▶ **WRITTEN REQUEST**
Starting at the first line of the data below, write out each line exactly until you reach the line containing "PI = math.pi", and include that line too.

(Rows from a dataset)
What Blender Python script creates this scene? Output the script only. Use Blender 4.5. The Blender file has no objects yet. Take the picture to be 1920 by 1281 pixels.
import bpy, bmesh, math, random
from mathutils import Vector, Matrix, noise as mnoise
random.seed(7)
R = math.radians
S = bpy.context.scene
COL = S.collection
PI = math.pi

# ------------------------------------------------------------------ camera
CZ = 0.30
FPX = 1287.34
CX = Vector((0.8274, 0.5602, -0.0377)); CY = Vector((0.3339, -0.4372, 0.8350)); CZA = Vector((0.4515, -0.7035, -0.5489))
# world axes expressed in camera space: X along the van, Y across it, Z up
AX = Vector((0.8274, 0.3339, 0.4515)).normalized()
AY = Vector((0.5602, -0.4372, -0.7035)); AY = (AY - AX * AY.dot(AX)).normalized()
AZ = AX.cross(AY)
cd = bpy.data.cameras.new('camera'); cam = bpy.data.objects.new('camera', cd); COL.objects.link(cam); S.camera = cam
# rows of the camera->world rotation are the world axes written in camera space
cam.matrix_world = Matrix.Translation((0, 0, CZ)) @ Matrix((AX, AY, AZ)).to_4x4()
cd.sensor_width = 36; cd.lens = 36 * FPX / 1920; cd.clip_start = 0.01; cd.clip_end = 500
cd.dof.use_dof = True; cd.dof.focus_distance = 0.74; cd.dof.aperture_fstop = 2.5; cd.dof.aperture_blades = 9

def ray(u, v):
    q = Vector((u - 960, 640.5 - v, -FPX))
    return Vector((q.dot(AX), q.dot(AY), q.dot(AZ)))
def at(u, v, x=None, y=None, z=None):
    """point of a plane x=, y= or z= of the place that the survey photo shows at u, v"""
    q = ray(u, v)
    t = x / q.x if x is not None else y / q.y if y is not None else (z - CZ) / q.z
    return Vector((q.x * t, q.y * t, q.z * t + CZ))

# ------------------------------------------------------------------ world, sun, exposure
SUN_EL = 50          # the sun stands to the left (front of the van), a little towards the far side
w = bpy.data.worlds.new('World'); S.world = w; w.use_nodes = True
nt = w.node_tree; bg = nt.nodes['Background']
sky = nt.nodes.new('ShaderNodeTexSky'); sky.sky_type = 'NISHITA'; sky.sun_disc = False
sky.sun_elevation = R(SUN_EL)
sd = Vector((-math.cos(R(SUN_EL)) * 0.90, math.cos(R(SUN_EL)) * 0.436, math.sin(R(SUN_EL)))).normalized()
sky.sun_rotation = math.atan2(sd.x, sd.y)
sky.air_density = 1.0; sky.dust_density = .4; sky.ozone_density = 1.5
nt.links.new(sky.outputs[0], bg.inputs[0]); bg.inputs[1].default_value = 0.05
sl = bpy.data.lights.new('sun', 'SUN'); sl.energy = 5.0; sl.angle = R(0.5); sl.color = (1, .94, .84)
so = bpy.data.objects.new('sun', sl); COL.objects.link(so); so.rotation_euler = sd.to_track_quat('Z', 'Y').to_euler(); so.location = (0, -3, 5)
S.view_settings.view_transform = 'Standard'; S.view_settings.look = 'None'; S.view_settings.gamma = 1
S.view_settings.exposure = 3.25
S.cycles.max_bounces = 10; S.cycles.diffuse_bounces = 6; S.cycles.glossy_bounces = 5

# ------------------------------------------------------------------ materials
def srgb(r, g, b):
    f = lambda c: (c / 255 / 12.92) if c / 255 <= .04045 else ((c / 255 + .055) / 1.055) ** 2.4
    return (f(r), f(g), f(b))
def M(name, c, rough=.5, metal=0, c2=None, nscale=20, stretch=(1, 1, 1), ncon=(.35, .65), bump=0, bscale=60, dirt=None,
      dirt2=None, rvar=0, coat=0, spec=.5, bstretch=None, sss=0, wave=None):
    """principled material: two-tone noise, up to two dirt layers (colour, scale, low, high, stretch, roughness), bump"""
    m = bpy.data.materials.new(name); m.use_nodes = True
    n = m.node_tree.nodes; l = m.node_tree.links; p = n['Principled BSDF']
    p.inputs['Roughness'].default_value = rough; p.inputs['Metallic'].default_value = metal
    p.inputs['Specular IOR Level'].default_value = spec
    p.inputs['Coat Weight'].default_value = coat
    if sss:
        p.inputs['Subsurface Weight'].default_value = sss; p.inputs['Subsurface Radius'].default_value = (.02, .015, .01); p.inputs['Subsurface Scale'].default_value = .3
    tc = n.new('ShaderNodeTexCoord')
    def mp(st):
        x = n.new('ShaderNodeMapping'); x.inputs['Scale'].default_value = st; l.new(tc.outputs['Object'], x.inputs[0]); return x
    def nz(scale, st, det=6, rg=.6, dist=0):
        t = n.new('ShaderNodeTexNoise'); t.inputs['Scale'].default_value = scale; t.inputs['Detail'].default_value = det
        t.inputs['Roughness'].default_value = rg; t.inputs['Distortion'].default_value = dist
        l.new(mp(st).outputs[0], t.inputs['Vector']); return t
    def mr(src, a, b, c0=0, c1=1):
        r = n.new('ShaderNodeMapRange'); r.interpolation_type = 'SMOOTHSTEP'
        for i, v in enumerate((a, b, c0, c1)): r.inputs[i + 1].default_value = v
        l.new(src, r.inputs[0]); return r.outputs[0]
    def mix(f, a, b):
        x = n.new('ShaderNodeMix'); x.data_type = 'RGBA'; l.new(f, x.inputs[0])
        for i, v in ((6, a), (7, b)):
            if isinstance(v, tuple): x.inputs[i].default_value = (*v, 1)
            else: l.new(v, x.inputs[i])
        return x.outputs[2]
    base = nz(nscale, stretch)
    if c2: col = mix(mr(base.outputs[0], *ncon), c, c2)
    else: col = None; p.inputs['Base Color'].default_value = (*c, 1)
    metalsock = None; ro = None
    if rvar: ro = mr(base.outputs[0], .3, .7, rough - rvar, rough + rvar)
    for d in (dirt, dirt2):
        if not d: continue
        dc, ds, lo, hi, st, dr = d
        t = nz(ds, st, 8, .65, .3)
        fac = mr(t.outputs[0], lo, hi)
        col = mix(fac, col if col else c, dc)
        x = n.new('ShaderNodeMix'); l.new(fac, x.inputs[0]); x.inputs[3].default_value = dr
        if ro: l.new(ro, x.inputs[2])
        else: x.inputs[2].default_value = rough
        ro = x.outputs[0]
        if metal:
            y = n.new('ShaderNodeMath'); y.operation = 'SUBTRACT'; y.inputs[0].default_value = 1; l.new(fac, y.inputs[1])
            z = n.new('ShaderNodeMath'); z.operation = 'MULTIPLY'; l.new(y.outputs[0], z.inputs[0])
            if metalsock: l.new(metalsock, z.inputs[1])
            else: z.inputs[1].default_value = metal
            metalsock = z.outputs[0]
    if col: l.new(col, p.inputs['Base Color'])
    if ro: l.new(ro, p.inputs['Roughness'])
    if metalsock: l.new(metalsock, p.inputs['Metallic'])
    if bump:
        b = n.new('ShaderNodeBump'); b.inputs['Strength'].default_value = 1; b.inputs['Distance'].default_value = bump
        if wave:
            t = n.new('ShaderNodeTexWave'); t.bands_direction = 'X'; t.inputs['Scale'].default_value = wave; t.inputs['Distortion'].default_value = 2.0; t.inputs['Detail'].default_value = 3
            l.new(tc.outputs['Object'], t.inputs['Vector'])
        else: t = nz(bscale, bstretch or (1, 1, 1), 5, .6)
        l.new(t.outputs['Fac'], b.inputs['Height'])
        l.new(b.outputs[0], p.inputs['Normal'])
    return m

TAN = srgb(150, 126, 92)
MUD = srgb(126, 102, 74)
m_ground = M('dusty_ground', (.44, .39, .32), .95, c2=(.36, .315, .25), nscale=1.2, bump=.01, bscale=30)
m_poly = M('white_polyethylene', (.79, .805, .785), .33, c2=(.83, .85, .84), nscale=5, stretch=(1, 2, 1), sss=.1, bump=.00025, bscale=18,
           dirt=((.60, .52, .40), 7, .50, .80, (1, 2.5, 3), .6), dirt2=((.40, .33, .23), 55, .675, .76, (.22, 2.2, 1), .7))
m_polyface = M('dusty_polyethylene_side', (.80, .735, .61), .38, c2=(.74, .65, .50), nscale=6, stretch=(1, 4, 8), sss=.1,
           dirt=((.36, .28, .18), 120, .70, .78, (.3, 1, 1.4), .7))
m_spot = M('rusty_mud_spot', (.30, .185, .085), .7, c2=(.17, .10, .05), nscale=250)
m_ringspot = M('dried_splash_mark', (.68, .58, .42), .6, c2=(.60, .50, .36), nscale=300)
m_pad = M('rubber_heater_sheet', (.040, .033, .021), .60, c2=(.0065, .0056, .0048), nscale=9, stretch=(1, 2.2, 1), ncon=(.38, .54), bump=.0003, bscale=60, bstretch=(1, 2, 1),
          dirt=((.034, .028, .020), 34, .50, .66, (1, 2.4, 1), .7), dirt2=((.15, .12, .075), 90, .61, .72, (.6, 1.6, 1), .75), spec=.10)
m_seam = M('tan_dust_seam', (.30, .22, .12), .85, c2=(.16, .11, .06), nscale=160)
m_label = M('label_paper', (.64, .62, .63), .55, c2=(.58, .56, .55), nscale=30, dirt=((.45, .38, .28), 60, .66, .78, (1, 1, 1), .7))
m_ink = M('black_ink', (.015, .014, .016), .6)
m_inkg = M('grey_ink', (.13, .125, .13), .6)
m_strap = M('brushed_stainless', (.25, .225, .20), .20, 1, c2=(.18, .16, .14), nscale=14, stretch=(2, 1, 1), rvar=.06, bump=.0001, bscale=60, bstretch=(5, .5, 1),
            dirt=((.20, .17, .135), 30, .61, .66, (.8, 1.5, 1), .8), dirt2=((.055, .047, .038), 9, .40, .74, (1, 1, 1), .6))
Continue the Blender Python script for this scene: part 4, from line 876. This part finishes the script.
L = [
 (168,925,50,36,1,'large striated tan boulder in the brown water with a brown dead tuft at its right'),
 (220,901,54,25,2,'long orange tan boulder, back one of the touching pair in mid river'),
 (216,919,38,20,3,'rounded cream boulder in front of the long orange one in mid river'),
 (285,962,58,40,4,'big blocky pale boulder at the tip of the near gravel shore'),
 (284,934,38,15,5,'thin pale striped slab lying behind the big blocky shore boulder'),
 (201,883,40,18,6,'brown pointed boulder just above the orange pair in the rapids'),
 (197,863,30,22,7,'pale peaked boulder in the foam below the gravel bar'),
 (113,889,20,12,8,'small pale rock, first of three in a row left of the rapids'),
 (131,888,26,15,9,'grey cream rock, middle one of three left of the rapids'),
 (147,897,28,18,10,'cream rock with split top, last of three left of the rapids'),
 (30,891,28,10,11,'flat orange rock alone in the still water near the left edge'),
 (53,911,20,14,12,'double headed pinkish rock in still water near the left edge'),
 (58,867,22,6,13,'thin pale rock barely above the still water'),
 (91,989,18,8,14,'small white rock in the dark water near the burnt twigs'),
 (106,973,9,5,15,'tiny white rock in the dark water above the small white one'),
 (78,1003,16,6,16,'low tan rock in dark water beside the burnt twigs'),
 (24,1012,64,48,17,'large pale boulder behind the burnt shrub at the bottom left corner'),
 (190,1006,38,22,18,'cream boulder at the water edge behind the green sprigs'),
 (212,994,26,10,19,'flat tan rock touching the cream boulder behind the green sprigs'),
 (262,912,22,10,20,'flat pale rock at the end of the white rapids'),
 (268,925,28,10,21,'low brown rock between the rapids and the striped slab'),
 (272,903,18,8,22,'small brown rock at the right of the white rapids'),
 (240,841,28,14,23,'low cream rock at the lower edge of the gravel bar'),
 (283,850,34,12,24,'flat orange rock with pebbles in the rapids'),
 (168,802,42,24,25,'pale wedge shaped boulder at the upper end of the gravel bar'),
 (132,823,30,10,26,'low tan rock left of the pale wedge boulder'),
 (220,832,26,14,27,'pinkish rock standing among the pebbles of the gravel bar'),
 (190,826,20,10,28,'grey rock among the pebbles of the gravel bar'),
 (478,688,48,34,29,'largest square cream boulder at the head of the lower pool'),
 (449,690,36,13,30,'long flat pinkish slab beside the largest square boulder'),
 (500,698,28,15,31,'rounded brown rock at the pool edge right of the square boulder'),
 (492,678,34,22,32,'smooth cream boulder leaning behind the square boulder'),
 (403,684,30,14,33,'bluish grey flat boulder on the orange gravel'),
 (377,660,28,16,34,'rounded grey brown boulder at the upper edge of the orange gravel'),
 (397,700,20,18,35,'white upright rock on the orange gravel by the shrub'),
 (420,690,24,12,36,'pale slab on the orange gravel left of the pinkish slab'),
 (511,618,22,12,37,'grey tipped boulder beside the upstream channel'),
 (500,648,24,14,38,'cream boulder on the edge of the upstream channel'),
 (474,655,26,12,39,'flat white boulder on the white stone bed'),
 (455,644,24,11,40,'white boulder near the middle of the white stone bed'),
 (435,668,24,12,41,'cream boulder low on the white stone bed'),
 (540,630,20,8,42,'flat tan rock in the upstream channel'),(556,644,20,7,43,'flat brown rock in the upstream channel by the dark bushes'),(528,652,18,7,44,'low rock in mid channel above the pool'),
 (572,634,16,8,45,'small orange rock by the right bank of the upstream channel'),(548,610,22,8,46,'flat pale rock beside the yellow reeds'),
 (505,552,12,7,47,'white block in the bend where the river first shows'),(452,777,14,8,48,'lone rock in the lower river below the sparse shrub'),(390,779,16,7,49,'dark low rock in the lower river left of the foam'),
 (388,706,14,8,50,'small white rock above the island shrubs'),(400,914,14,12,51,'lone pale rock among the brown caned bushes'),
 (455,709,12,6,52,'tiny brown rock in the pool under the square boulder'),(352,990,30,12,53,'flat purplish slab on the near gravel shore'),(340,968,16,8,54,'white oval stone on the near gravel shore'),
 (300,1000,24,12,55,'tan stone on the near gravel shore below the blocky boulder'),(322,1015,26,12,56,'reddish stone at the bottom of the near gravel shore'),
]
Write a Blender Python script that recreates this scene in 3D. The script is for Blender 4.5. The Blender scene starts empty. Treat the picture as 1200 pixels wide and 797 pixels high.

▶ **SOLUTION TO THE EXERCISE**
What Blender Python script creates this scene? Output the script only. Use Blender 4.5. The Blender file has no objects yet. Take the picture to be 1920 by 1281 pixels.
import bpy, bmesh, math, random
from mathutils import Vector, Matrix, noise as mnoise
random.seed(7)
R = math.radians
S = bpy.context.scene
COL = S.collection
PI = math.pi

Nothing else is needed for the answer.